Luca Carboni: un cantautore ragazzino e l’amore per la sua città

Chi l’avrebbe mai detto che mischiando un accento bolognese spiccato e un sottofondo new wave da Tears of Fears sarebbe uscito un pezzo come questo? È quello che mi sono chiesto ascoltando uno dei primi successi di Luca Carboni, Ci stiamo sbagliando.

Luca Carboni

Il motivo per cui questo singolo lo aiutò a farsi strada nel mondo della musica non è solo perché l’anno di uscita era il 1984, un anno dopo lo scioglimento dei Police, due anni di distanza da singoli come Mad World e Pale Shelter. In realtà da qualche anno Bologna stava vivendo una grande evoluzione, da città di osterie alla Guccini, a capitale italiana di quella corrente poco definita che nasceva dal desiderio di cambiare rotta dopo il periodo punk. Certo, Carboni non ha mai nascosto il suo debito nei confronti della canzone italiana, annoverando tra le sue influenze De Gregori, Battisti e il sopracitato cantautore bolognese,tuttavia è chiaro fin da subito il desiderio di cambiare, soprattutto l’accompagnamento ai testi.

L’album di Ci siamo sbagliando venne prodotto con l’aiuto di Curreri, cantante degli Stadio (per cui il cantautore alle prime armi aveva già scritto un pezzo) Ron e Dalla. Dopo il tour di quell’anno, Carboni torna in studio per registrare Forever, e due anni dopo pubblica il suo terzo lavoro, Luca Carboni. Il suo successo cresce anche perché maturano i suoi testi, che sebbene non vengano capiti fino in fondo, perché possono essere facilmente scambiati per canzoncine commerciali, dicono molto sul mondo giovanile. Silvia lo sai, ad esempio, affronta in modo toccante il tema della tossicodipendenza. Anche in questo caso è facile notare un rapporto stretto con la città di Bologna e le sue influenze culturali: il giovanilismo era esploso anche in letteratura, grazie all’opera di Pier Vittorio Tondelli, ad esempio.

Certo, magari quest’ultimo paragone è tirato un po’ troppo per i capelli, e infatti brani come Farfallina, nonostante il loro successo, personalmente li trovo un po’ corrivi, ma da questo momento in poi saranno sempre più rari.
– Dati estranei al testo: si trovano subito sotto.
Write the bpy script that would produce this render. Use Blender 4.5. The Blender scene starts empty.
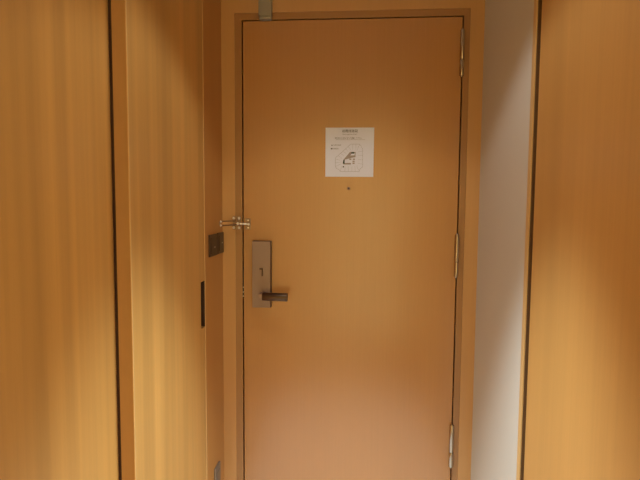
import bpy, bmesh, math
from mathutils import Vector, Matrix

S = bpy.context.scene
COL = S.collection

# ------------------------------------------------------------------ materials
def nt(name):
    m = bpy.data.materials.new(name); m.use_nodes = True
    t = m.node_tree
    return m, t, t.nodes['Principled BSDF']

def wood(name, col, rough=.42, band=.10, figure=0.0, bandscale=14.0, spec=.5, seed=0.0):
    """vertical-grain veneer: broad soft bands, thin pores, optional curly figure"""
    m, t, b = nt(name); N, L = t.nodes, t.links
    geo = N.new('ShaderNodeNewGeometry')
    off = N.new('ShaderNodeVectorMath'); off.operation = 'ADD'; off.inputs[1].default_value = (seed, seed*.7, seed*.3)
    L.new(geo.outputs['Position'], off.inputs[0])
    def layer(scale, zs, detail=2.0):
        mp = N.new('ShaderNodeMapping'); mp.inputs['Scale'].default_value = (scale, scale, zs)
        L.new(off.outputs[0], mp.inputs['Vector'])
        n = N.new('ShaderNodeTexNoise'); n.inputs['Scale'].default_value = 1.0; n.inputs['Detail'].default_value = detail
        L.new(mp.outputs[0], n.inputs['Vector'])
        return n.outputs['Fac']
    broad = layer(bandscale, .35)
    fine = layer(160.0, 3.0)
    pore = layer(700.0, 30.0, 1.0)
    def mad(x, mul, add):
        k = N.new('ShaderNodeMath'); k.operation = 'MULTIPLY_ADD'
        L.new(x, k.inputs[0]); k.inputs[1].default_value = mul
        if isinstance(add, float): k.inputs[2].default_value = add
        else: L.new(add, k.inputs[2])
        return k.outputs[0]
    v = mad(broad, band*2.4, 1.0 - band*1.2 - .07)
    v = mad(layer(48.0, .8), band*.6, v)
    v = mad(v, 1.0, -band*.3)
    v = mad(fine, .08, v)
    v = mad(pore, .06, v)
    if figure:
        v = mad(layer(60.0, 22.0, 4.0), figure, v)
        v = mad(v, 1.0, -figure*.5)
    mix = N.new('ShaderNodeVectorMath'); mix.operation = 'SCALE'
    mix.inputs[0].default_value = col
    L.new(v, mix.inputs['Scale'])
    L.new(mix.outputs[0], b.inputs['Base Color'])
    b.inputs['Roughness'].default_value = rough
    b.inputs['Specular IOR Level'].default_value = spec
    return m

def plain(name, col, rough=.5, metal=0.0, bump=0.0, bscale=400.0, var=0.06):
    m, t, b = nt(name); N, L = t.nodes, t.links
    tc = N.new('ShaderNodeTexCoord')
    n = N.new('ShaderNodeTexNoise'); n.inputs['Scale'].default_value = bscale; n.inputs['Detail'].default_value = 3
    L.new(tc.outputs['Object'], n.inputs['Vector'])
    k = N.new('ShaderNodeMath'); k.operation = 'MULTIPLY_ADD'
    L.new(n.outputs['Fac'], k.inputs[0]); k.inputs[1].default_value = var*2; k.inputs[2].default_value = 1-var
    s = N.new('ShaderNodeVectorMath'); s.operation = 'SCALE'; s.inputs[0].default_value = col
    L.new(k.outputs[0], s.inputs['Scale']); L.new(s.outputs[0], b.inputs['Base Color'])
    b.inputs['Roughness'].default_value = rough; b.inputs['Metallic'].default_value = metal
    if bump:
        bp = N.new('ShaderNodeBump'); bp.inputs['Strength'].default_value = bump; bp.inputs['Distance'].default_value = .001
        L.new(n.outputs['Fac'], bp.inputs['Height']); L.new(bp.outputs[0], b.inputs['Normal'])
    return m

M = {
 'veneer':   wood('closet_veneer', (.61, .318, .086), .36, .28, bandscale=15),
 'veneer_r': wood('panel_veneer', (.60, .305, .086), .36, .16, bandscale=9, seed=3.1),
 'lobby':    wood('end_wall_veneer', (.62, .312, .100), .30, .04, spec=1.0, seed=1.7),
 'corner':   wood('return_wall_veneer', (.53, .240, .058), .45, .05, seed=6.3),
 'door':     wood('entry_door_veneer', (.52, .226, .058), .26, .03, bandscale=10, spec=1.0, seed=9.2),
 'frame':    wood('door_frame_paint', (.41, .185, .050), .33, .02, spec=.9, seed=4.4),
 'edge':     wood('dark_edge_veneer', (.46, .225, .075), .55, .05, figure=.16, seed=2.2),
 'light':    wood('pale_trim_and_lit_edge', (.70, .42, .16), .45, .03),
 'groove':   wood('groove_lining', (.17, .080, .024), .6, .03),
 'gap_shade':   plain('painted_gap_shade', (.045, .014, .006), .9),
 'gray':     plain('pale_wallpaper', (.68, .60, .50), .85, bump=.35, bscale=500, var=.03),
 'ceil':     plain('ceiling_paint', (.75, .70, .62), .9),
 'floor':    plain('beige_stone_floor', (.62, .60, .57), .45, bscale=30),
 'bronze':   plain('dark_bronze', (.105, .060, .034), .36, .8, bscale=900),
 'plate':    plain('brushed_plate', (.33, .22, .165), .45, .35, bscale=700),
 'steel':    plain('satin_steel', (.95, .88, .76), .34, .7, bscale=500),
 'hinge':    plain('satin_hinge_metal', (.50, .41, .32), .2, .95, bscale=500),
 'closer':   plain('grey_painted_metal', (.34, .30, .25), .5, .3, bscale=500),
 'switch':   plain('brown_switch_plastic', (.066, .029, .011), .45, bscale=600),
 'socket':   plain('grey_bronze_plate', (.24, .185, .135), .42, .4, bscale=600),
 'mark':     plain('pale_print', (.45, .40, .33), .6),
 'paper':    plain('white_paper', (.80, .785, .88), .75, bscale=900, var=.015),
 'ink':      plain('grey_print', (.09, .075, .065), .8),
 'ink_pale': plain('pale_grey_print', (.24, .21, .19), .8),
 'ink_line': plain('thin_line_print', (.36, .33, .30), .8),
 'green':    plain('dark_green_print', (.035, .060, .030), .8),
 'taupe':    plain('taupe_print', (.40, .32, .28), .8),
 'black':    plain('black_rubber', (.012, .009, .008), .7),
 'pull':     plain('dark_brown_pull', (.050, .020, .008), .5, bscale=500),
 'guard':    plain('bronze_toned_plate', (.40, .25, .125), .4, .4, bscale=500),
 'bar':      plain('dull_brass_bar', (.42, .30, .18), .3, .9, bscale=500),
 'glass':    plain('lens_glass', (.06, .05, .045), .15, .2),
}

# ------------------------------------------------------------------ mesh helpers
class MB:
    def __init__(s): s.bm = bmesh.new()
    def _merge(s, b):
        me = bpy.data.meshes.new('t'); b.to_mesh(me); b.free(); s.bm.from_mesh(me); bpy.data.meshes.remove(me)
    def box(s, x0, x1, y0, y1, z0, z1, bev=0.0, seg=2):
        b = bmesh.new(); bmesh.ops.create_cube(b, size=1)
        for v in b.verts:
            v.co = Vector((x0+(v.co.x+.5)*(x1-x0), y0+(v.co.y+.5)*(y1-y0), z0+(v.co.z+.5)*(z1-z0)))
        if bev: bmesh.ops.bevel(b, geom=b.edges[:], offset=bev, segments=seg, affect='EDGES', profile=.5)
        s._merge(b); return s
    def cyl(s, a, c, r0, r1=None, n=24, bev=0.0):
        a, c = Vector(a), Vector(c); r1 = r0 if r1 is None else r1
        b = bmesh.new(); d = c-a
        bmesh.ops.create_cone(b, cap_ends=True, segments=n, radius1=r0, radius2=r1, depth=d.length)
        if bev:
            ed = [e for e in b.edges if abs(e.verts[0].co.z-e.verts[1].co.z) < 1e-6]
            bmesh.ops.bevel(b, geom=ed, offset=bev, segments=2, affect='EDGES', profile=.5)
        mt = Matrix.Translation((a+c)/2) @ d.to_track_quat('Z', 'Y').to_matrix().to_4x4()
        bmesh.ops.transform(b, matrix=mt, verts=b.verts); s._merge(b); return s
    def ball(s, c, r):
        b = bmesh.new(); bmesh.ops.create_uvsphere(b, u_segments=20, v_segments=12, radius=r)
        bmesh.ops.translate(b, vec=Vector(c), verts=b.verts); s._merge(b); return s
    def tube(s, pts, r, n=12):
        """round bar swept along a polyline, closed with caps"""
        b = bmesh.new(); P = [Vector(p) for p in pts]; rings = []
        up = None
        for i, p in enumerate(P):
            d = (P[min(i+1, len(P)-1)]-P[max(i-1, 0)]).normalized()
            if up is None: up = d.orthogonal().normalized()
            up = (up - d*up.dot(d)).normalized(); sd = d.cross(up)
            rings.append([b.verts.new(p+(up*math.cos(2*math.pi*k/n)+sd*math.sin(2*math.pi*k/n))*r) for k in range(n)])
        for q, w in zip(rings, rings[1:]):
            for k in range(n): b.faces.new((q[k], q[(k+1) % n], w[(k+1) % n], w[k]))
        b.faces.new(rings[0][::-1]); b.faces.new(rings[-1]); s._merge(b); return s
    def prism(s, poly, y0, y1):
        """x-z polygon extruded from y0 (front) to y1"""
        b = bmesh.new()
        f = [b.verts.new((x, y0, z)) for x, z in poly]; k = [b.verts.new((x, y1, z)) for x, z in poly]
        b.faces.new(f); b.faces.new(k[::-1]); n = len(poly)
        for i in range(n): b.faces.new((f[i], k[i], k[(i+1) % n], f[(i+1) % n]))
        s._merge(b); return s
    def line(s, a, c, w, y0, y1):
        a, c = Vector(a), Vector(c); d = (c-a).normalized(); p = Vector((-d.y, d.x))*w/2
        return s.prism([tuple(a+p), tuple(c+p), tuple(c-p), tuple(a-p)], y0, y1)
    def build(s, name, mat, parent=None, smooth=False):
        bmesh.ops.recalc_face_normals(s.bm, faces=s.bm.faces)
        me = bpy.data.meshes.new(name); s.bm.to_mesh(me); s.bm.free(); me.materials.append(M[mat])
        if smooth:
            for p in me.polygons: p.use_smooth = True
            me.set_sharp_from_angle(angle=math.radians(35))
        o = bpy.data.objects.new(name, me); COL.objects.link(o)
        if parent is not None: attach(o, parent)
        return o

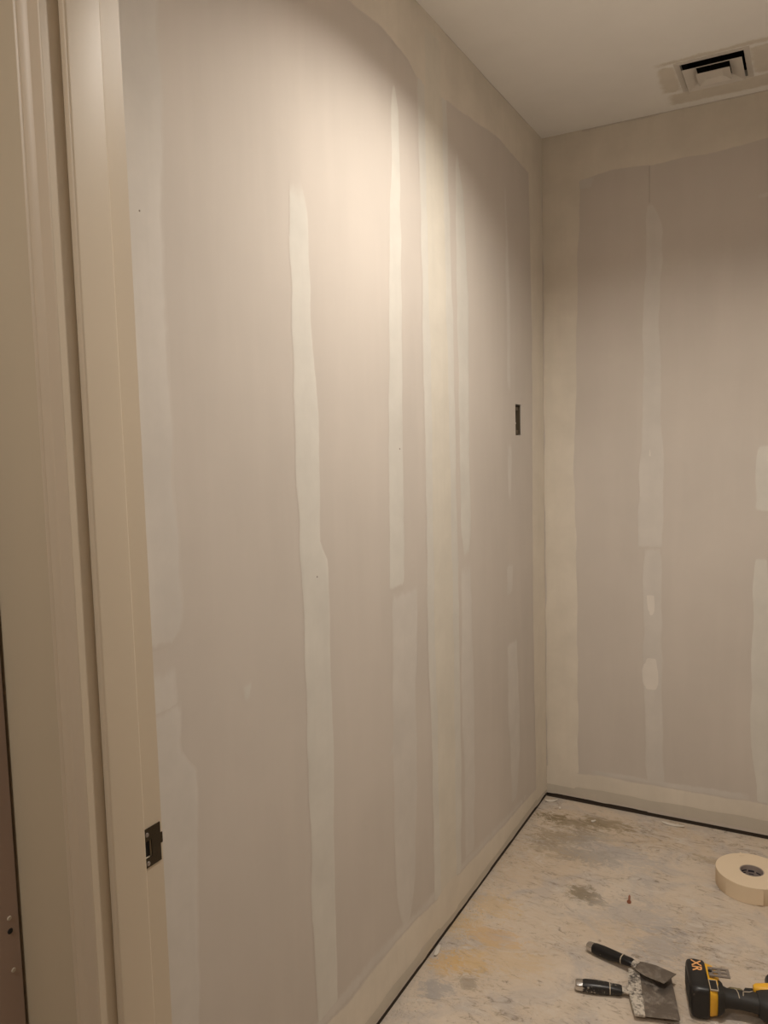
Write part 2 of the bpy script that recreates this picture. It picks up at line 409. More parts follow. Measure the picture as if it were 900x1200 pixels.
# left wall
mud(wall_left, LV, [(2.30, .80, .928), (2.02, .80, .925), (1.90, .80, .923), (1.65, .80, .909), (1.464, .80, .907), (1.27, .80, .908), (1.153, .80, .911), (1.10, .803, .911), (1.075, .825, .902), (1.062, .84, .885)], T, .016, .012, seed=1)
mud(wall_left, LV, [(1.04, .80, .895), (.94, .80, .894)], M['mud_thin'], .03, .04, th=.0004, seed=21)
mud(wall_left, LV, [(.970, .80, .899), (.899, .80, .892), (.872, .80, .905), (.858, .80, .926), (.726, .80, .923), (.446, .80, .903), (.16, .80, .905)], T, .010, .012, level=1, seed=2)
mud(wall_left, LV, [(1.8767, 1.2468, 1.2809), (1.8232, 1.2378, 1.3009), (1.7278, 1.2346, 1.3009), (1.5672, 1.2359, 1.3029), (1.4366, 1.2335, 1.3193), (1.3033, 1.2312, 1.3143), (1.1683, 1.2344, 1.3091), (1.1286, 1.2379, 1.3354), (.9584, 1.2366, 1.3348), (.7991, 1.236, 1.3351), (.6208, 1.2344, 1.3277), (.3484, 1.2304, 1.3182), (.13, 1.2408, 1.3172)], W, .007, .08, seed=3)
mud(wall_left, LV, [(2.2027, 1.669, 1.683), (2.1388, 1.6616, 1.7051), (1.7262, 1.6312, 1.6967), (1.3254, 1.6059, 1.6844), (1.0186, 1.5982, 1.6728)], W, .007, .02, seed=4)
mud(wall_left, LV, [(1.0112, 1.6067, 1.7481), (.78, 1.5947, 1.7312), (.5012, 1.5847, 1.7216), (.2618, 1.5897, 1.6996), (.1493, 1.6193, 1.6558)], T, .013, .03, seed=5)
mud(wall_left, LV, [(2.40, 1.795, 1.985), (2.0652, 1.8052, 1.9905), (1.6318, 1.8039, 2.0045), (1.1801, 1.8026, 2.007), (.9481, 1.7968, 2.0084), (.469, 1.8057, 2.0049), (.06, 1.80, 1.9893)], W, .012, 0, level=1, seed=6)
mud(wall_left, LV, [(2.40, 1.830, 1.962), (1.63, 1.838, 1.968), (.95, 1.83, 1.975), (.06, 1.835, 1.96)], M['mud_cream_on_white'], .022, 0, level=3, th=.0009, seed=7)
mud(wall_left, LV, [(2.1638, 2.0397, 2.0517), (2.0656, 2.0291, 2.0898), (1.7905, 2.0286, 2.1152), (1.4575, 2.0259, 2.107), (1.1164, 2.0292, 2.1052), (1.03, 2.0519, 2.0836)], W, .010, .05, seed=8)
mud(wall_left, LV, [(1.0179, 2.0249, 2.1009), (.666, 2.0097, 2.1122), (.408, 2.0173, 2.108), (.1234, 2.0177, 2.0892)], T, .014, .05, seed=9)
mud(wall_left, LV, [(2.186, 2.4199, 2.4438), (1.8231, 2.4304, 2.4713), (1.52, 2.424, 2.469)], M['mud_thin'], .018, .05, th=.0004, seed=10)
mud(wall_left, LV, [(1.37, 2.422, 2.469), (1.2449, 2.4177, 2.4675), (1.1605, 2.4312, 2.4561)], M['mud_thin'], .018, .05, th=.0004, seed=11)
mud(wall_left, LV, [(.9629, 2.4077, 2.4661), (.8577, 2.4039, 2.4624)], T, .010, .02, seed=12)
mud(wall_left, LV, [(.7012, 2.3985, 2.5003), (.4634, 2.3985, 2.519), (.31, 2.4184, 2.523), (.1369, 2.4206, 2.4812)], T, .012, .02, seed=13)
mud(wall_left, LV, [(2.44, 2.66, 2.8249), (2.39, 2.6634, 2.8249), (1.7184, 2.6899, 2.8249), (.7902, 2.6721, 2.8249), (.03, 2.6912, 2.8249)], K, .010, 0, level=2, seed=14)
mud(wall_left, LHz, [(.80, 2.285, 2.4399), (1.47, 2.286, 2.4399), (1.6175, 2.296, 2.4399), (1.7565, 2.278, 2.4399), (1.80, 2.255, 2.4399), (1.99, 2.265, 2.4399), (2.2073, 2.283, 2.4399), (2.348, 2.2945, 2.4399), (2.504, 2.286, 2.4399), (2.66, 2.274, 2.4399), (2.825, 2.272, 2.4399)], K, .012, 0, level=4, wob=.002, seed=15, solid=((1.83, 1.975), (2.69, 3)))
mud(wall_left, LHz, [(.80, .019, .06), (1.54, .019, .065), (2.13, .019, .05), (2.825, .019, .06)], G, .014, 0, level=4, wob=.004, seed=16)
mud(wall_left, LHz, [(.80, .055, .165), (1.31, .050, .1625), (1.66, .048, .154), (1.97, .035, .133), (2.43, .035, .102), (2.825, .035, .085)], K, .016, 0, level=6, wob=.004, seed=17, solid=((1.84, 1.96), (2.70, 3)))
mud(wall_left, LHz, [(1.05, .16, .20), (1.45, .15, .195), (1.9, .12, .165), (2.3, .10, .135), (2.6, .09, .115)], M['mud_thin'], .025, .05, level=3, th=.0004, seed=18)
mud(wall_left, LV, [(.955, 1.045, 1.075), (.915, 1.045, 1.065)], W, .012, .02, th=.0005, seed=19)
mud(wall_left, LV, [(.66, 1.60, 1.625), (.62, 1.56, 1.61)], M['mud_thin'], .015, .02, th=.0004, seed=20)
for (y, z, r) in ((1.6635, 1.3534, .0028), (.8598, 1.7128, .0018), (1.291, 1.104, .0022)):
    bm = bmesh.new(); bmesh.ops.create_cone(bm, cap_ends=True, segments=10, radius1=r, radius2=r * .6, depth=.0012)
    bmesh.ops.rotate(bm, verts=bm.verts[:], matrix=Matrix.Rotation(math.pi / 2, 3, 'Y'))
    bmesh.ops.translate(bm, verts=bm.verts[:], vec=(.0011, y, z)); from_bm('screw_head', bm, M['card'], wall_left)
# back wall
mud(wall_back, BV, [(2.44, WX, -.715), (2.272, WX, -.7222), (1.8714, WX, -.736), (1.4748, WX, -.7408), (1.2884, WX, -.751), (.7806, WX, -.7408), (.03, WX, -.7372)], K, .008, 0, level=2, seed=31)
mud(wall_back, BHz, [(WX, 2.262, 2.4399), (-.7132, 2.267, 2.4399), (-.6657, 2.2786, 2.4399), (-.6075, 2.2822, 2.4399), (-.4947, 2.2781, 2.4399), (-.3863, 2.2796, 2.4399), (-.2821, 2.281, 2.4399), (-.1333, 2.2909, 2.4399), (.329, 2.28, 2.4399)], K, .010, 0, level=4, wob=.003, seed=32, solid=((-1, -.73),))
mud(wall_back, BV, [(2.155, -.498, -.4875), (2.1059, -.5081, -.4609), (2.0625, -.5079, -.4443), (1.9497, -.5076, -.4465), (1.8651, -.5102, -.4544), (1.4022, -.5146, -.4495), (1.3138, -.5202, -.4406), (1.1056, -.5284, -.4424), (.975, -.5252, -.4419)], T, .006, .015, seed=33)
mud(wall_back, BV, [(.985, -.51, -.446), (.8342, -.5131, -.444), (.4656, -.5063, -.4394), (.11, -.4965, -.432)], T, .008, .03, seed=34)
mud(wall_back, BV, [(.60, -.498, -.462), (.54, -.510, -.446), (.49, -.505, -.448), (.455, -.492, -.462)], M['mud_white_on_thin'], .008, .012, level=2, th=.0006, seed=35)
mud(wall_back, BV, [(.85, -.505, -.462), (.78, -.508, -.46), (.70, -.50, -.465)], M['mud_white_on_thin'], .014, .04, level=2, th=.0005, seed=36)
mud(wall_back, BV, [(1.335, -.497, -.478), (1.29, -.497, -.478)], M['mud_white_on_thin'], .006, .01, level=2, th=.0005, seed=37)
mud(wall_back, BV, [(1.335, -.150, -.085), (1.2241, -.1601, -.07), (1.11, -.158, -.08)], W, .010, .02, seed=38)
mud(wall_back, BV, [(.9629, -.155, -.11), (.85, -.159, -.112), (.7717, -.1564, -.08), (.5695, -.1588, -.06), (.3939, -.1617, -.06), (.2766, -.1523, -.06), (.12, -.1323, -.06)], W, .006, .02, seed=39)
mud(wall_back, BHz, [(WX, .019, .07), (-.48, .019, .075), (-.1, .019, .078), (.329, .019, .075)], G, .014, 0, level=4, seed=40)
mud(wall_back, BHz, [(WX, .05, .118), (-.734, .055, .1191), (-.4876, .056, .1232), (-.233, .06, .1263), (-.10, .06, .1259), (.329, .06, .125)], K, .014, 0, level=6, seed=41, solid=((-1, -.745),))
mud(wall_back, BHz, [(-.70, .115, .140), (-.45, .118, .142), (-.15, .12, .150)], M['mud_thin'], .012, .04, level=3, th=.0004, seed=42)
mud(wall_back, BHz, [(-.165, 2.11, 2.128), (-.12, 2.112, 2.135)], T, .010, .02, seed=43)
mud(wall_back, BV, [(2.28, -.735, -.67), (2.235, -.73, -.685)], M['mud_thin'], .012, .02, level=3, seed=44)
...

Esce, infatti, nel 1989 Persone silenziose, che mostra un’inversione di tendenza rispetto ai precedenti e abbandona, per il momento, i temi legati al mondo adolescenziale, per dare un messaggio più sociale e politico.  La title track di quest’album calza a pennello con il proposito del cantautore, che era appunto quello di non parlare per un grande pubblico e dedicarsi ai più umili: lo si capisce dal testo semplice e immediato. Ormai però la strada del successo è spalancata e l’album vende comunque centinaia di migliaia di copie. L’album Carboni arriva al culmine di vendite, e consacra definitivamente il musicista bolognese come uno dei più popolari in Italia; il merito è per la maggior parte di canzoni come Mare mare, vero e proprio tormentone estivo che ancora oggi viene mandato in radio tra giugno e settembre, e Ci vuole un fisico bestiale. Quest’ultima, senza dubbio un grande successo, testimonia anche la novità di questo disco, che non è più pensato per rimanere una chicca un po’ sconosciuta come Persone silenziose, ma credo anche che ciò valga come novità e segni la svolta definitiva verso una maturità. «Ci vuole un fisico bestiale, perché siamo barche in mezzo al mare» difficilmente si poteva adattare ai precedenti pezzi, nei quali invece egli cercava sempre di parlare di esperienze comuni a tutti i giovani degli anni ’80-’90, il suo pubblico.

Questa maturità si vede soprattutto nel riconoscere di appartenere ad una città. Non possiamo non citarla, come abbiamo già fatto, la sua Bologna, per comprendere l’evoluzione artistica di Carboni. La mia città è un pezzo che, nonostante nasca come canzone d’amore, manifesta proprio la coscienza di appartenere al capoluogo emiliano:

La mia città, senza pietà, la mia città
ma come è bella la mattina
quando si accende, quando si sveglia
e ricominciano i rumori
promette tante cose. 

La sentirà ancora sua, questa città, per tutta la carriera: emblematico in questo senso Bologna è una regola, singolo del 2016. Effettivamente è stata una regola che si è imposto Carboni stesso quella di imitare la vitalità e la freschezza di una Bologna che ancora oggi  rappresenta un simbolo della sottocultura giovanile in Italia.